La frustration à l’égard du BCTGM ne cesse de croître parmi les travailleurs de Kellogg. «Nous sommes fatigués d’être dans l’ignorance, ce qui explique pourquoi nous sommes si divisés», a déclaré un travailleur. Faisant référence au fait que certains grévistes ont cédé à la pression ces derniers jours et ont franchi le piquet de grève, il a ajouté: «Vous ne perdez pas des gens par peur, vous les perdez parce qu’ils n’ont que la moitié des informations et qu’ils sont prêts à reprendre le travail».

Un travailleur de Kellogg’s à Battle Creek a déclaré au World Socialist Web Site: «Avec 105 dollars par semaine [d’indemnités de grève], sans chômage, les travailleurs sont obligés de travailler ailleurs ou de prendre de l’argent sur leurs économies ou leur plan d’épargne retraite. On pourrait penser que notre organisation internationale [BCTGM] serait capable de contribuer davantage. Je pense aussi que c’est de la folie que nous ayons travaillé pendant toute la pandémie alors que la plupart des Américains touchaient le chômage, et maintenant nous en avons besoin et nous n’y avons pas droit».

Le soutien se poursuit pour les travailleurs en grève de Kellogg’s

Des travailleurs de tous les États-Unis continuent d’envoyer au World Socialist Web Site des déclarations de soutien à la grève de Kellogg’s. Tonya Osborne, une hôtesse de l’air de Southwest Airlines que le WSWS l’a récemment interviewée au sujet de l’impact des uniformes contenant des produits chimiques toxiques, s’est exprimée contre les mesures briseuses de grève de Kellogg’s. «Je pense que davantage de travailleurs dans toutes les industries qu’il s’agisse de Kellogg’s, de John Deere, des compagnies aériennes, etc. ne devraient pas avoir à subir de menaces d’aucune sorte. Ils ne devraient pas avoir à se battre ou à faire grève pour obtenir ce qui leur est dû pour leur dur travail et leur engagement envers le géant de la grande entreprise».

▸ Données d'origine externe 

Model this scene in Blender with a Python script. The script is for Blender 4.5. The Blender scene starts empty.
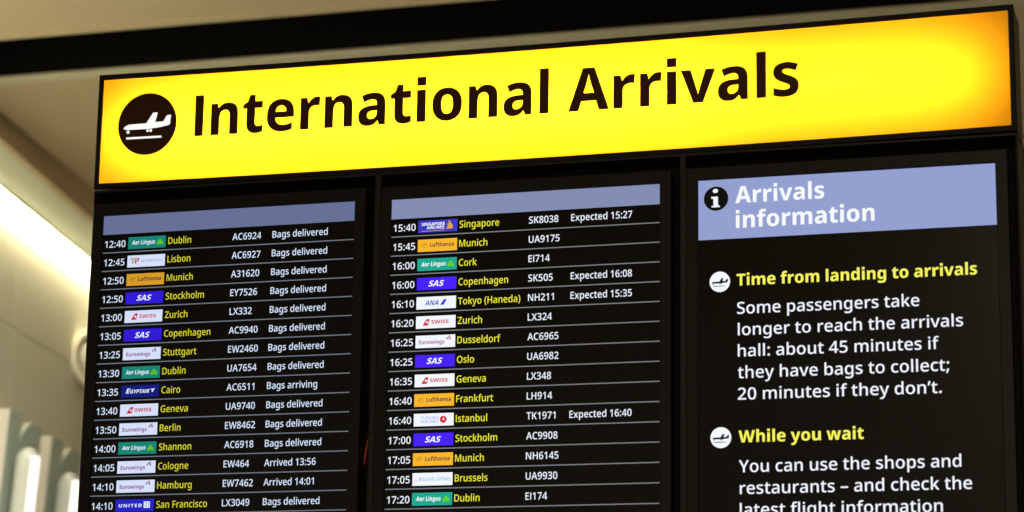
import bpy, bmesh, math, random
from mathutils import Vector, Matrix

scene = bpy.context.scene
COL = scene.collection

# ---------------------------------------------------------------- camera
YAW, PITCH, ROLL = -0.2980, 0.2192, 0.0144
CAM = Vector((1.6022, -4.6936, 1.604))
fwd = Vector((math.sin(YAW) * math.cos(PITCH), math.cos(YAW) * math.cos(PITCH), math.sin(PITCH)))
rt0 = Vector((math.cos(YAW), -math.sin(YAW), 0.0))
up0 = rt0.cross(fwd)
rt = rt0 * math.cos(ROLL) + up0 * math.sin(ROLL)
up = -rt0 * math.sin(ROLL) + up0 * math.cos(ROLL)
cam_data = bpy.data.cameras.new('camera')
cam = bpy.data.objects.new('camera', cam_data)
COL.objects.link(cam)
m = Matrix((rt, up, -fwd)).transposed().to_4x4()
m.translation = CAM
cam.matrix_world = m
cam_data.sensor_width = 36.0
cam_data.lens = 2477.03 * 36.0 / 1024.0
cam_data.clip_start = 0.05
cam_data.dof.use_dof = True
cam_data.dof.focus_distance = 5.15
cam_data.dof.aperture_fstop = 3.6
scene.camera = cam

# ---------------------------------------------------------------- view, world, hall lighting
scene.view_settings.view_transform = 'Standard'
scene.view_settings.look = 'None'
scene.view_settings.exposure = 0.0
scene.view_settings.gamma = 1.0
scene.view_settings.use_curve_mapping = False

world = bpy.data.worlds.new('hall_ambient')
scene.world = world
world.use_nodes = True
bgn = world.node_tree.nodes['Background']
bgn.inputs['Color'].default_value = (1.0, 0.80, 0.52, 1.0)
bgn.inputs['Strength'].default_value = 0.38


def area_light(name, loc, direction, sx, sy, power, color):
    l = bpy.data.lights.new(name, 'AREA')
    l.shape = 'RECTANGLE'
    l.size, l.size_y = sx, sy
    l.energy = power
    l.color = color
    o = bpy.data.objects.new(name, l)
    COL.objects.link(o)
    o.location = loc
    o.rotation_euler = Vector(direction).to_track_quat('-Z', 'Y').to_euler()
    return o


# unseen fill light added behind the camera to brighten floor and ceiling
hall_fill = area_light('unseen_fill_light', (2.5, -6.0, 4.10), (0, 0, -1), 2.4, 0.6, 480.0, (1.0, 0.88, 0.64))
# out-of-frame fill added between cabinet and left wall to brighten that wall
wall_fill = area_light('unseen_fill_light', (-1.6, 1.75, 4.17), (0, 0, -1), 0.8, 0.8, 175.0, (1.0, 0.99, 0.88))

# ---------------------------------------------------------------- helpers


def lin(c):
    return tuple((v / 255.0 / 12.92) if v / 255.0 <= 0.04045 else ((v / 255.0 + 0.055) / 1.055) ** 2.4 for v in c)


def emit(name, rgb, strength=1.0):
    """light given off by a screen, a lamp or a painted highlight, in sRGB 0-255"""
    mt = bpy.data.materials.new(name)
    mt.use_nodes = True
    nt = mt.node_tree
    nt.nodes.clear()
    e = nt.nodes.new('ShaderNodeEmission')
    e.inputs['Color'].default_value = (*lin(rgb), 1)
    e.inputs['Strength'].default_value = strength
    out = nt.nodes.new('ShaderNodeOutputMaterial')
    nt.links.new(e.outputs[0], out.inputs['Surface'])
    return mt


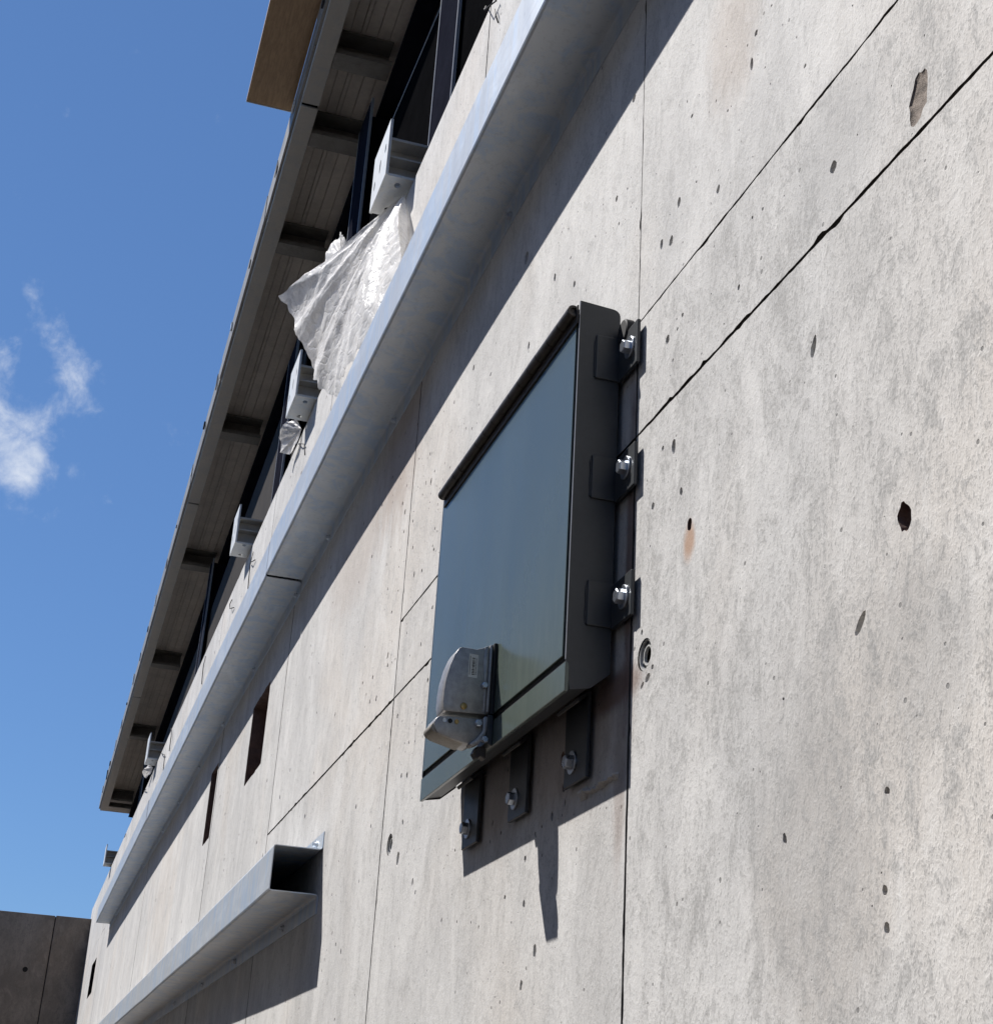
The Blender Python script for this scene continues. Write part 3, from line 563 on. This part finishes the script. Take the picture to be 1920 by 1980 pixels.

Quant au syndicat, elle a ajouté: «Leurs cotisations syndicales sont déduites mensuellement de leurs chèques de salaire. La nôtre est de 50 dollars par mois… et pour QUOI, pour qu’ils puissent nous jeter sous le bus? Pourquoi rejeter un accord de principe et être obligé de voter le même jour? Votre propre syndicat vous intimide, celui que vous payez? Ces menaces d’embaucher des employés [de second rang] qui gagnent moins et n’ont pas d’avantages sociaux, pour mettre cet argent dans les poches des géants de l’entreprise, c’est une véritable gifle».

Un travailleur de Deere à Des Moines, dans l’Iowa, a déclaré: «À tous mes frères et sœurs travailleurs actuellement en grève contre Kellogg’s: Salutations de l’Iowa, mon admiration, mon soutien, mes prières et mon amour vont à vous tous. Le fait que vous n’étiez pas prêts à accepter l’accord de capitulation malgré la pression du syndicat en dit long sur votre courage et votre détermination».

«Si je ne peux pas parler de votre situation chez Kellogg’s, je peux vous dire ce qui nous est arrivé à nous qui travaillons chez John Deere. L’entreprise nous a menacés avec sa “dernière, meilleure et ultime offre”, et les dirigeants syndicaux au niveau local et international ont fait de même. Ils nous ont dit à de nombreuses reprises que si nous n’acceptions pas leur offre, ils nous remplaceraient définitivement».

«La majorité des travailleurs n’étaient pas en faveur du contrat, mais ils ont succombé aux menaces de perdre leur emploi et ont voté oui dans des circonstances très louches… L’espoir était d’écrire l’histoire pour tous les travailleurs et travailleuses des États-Unis et du reste du monde. Aujourd’hui, les yeux des travailleurs et des travailleuses de tous les États-Unis ne sont dirigés que vers vous, dans l’espoir que vous gagniez ce que vous méritez légitimement et que vous établissiez la norme pour le reste d’entre nous, afin que nous puissions apprendre de votre lutte. Alors, protégez-vous, soyez forts, restez unis et restez informés, car c’est votre plus grande force en ce moment».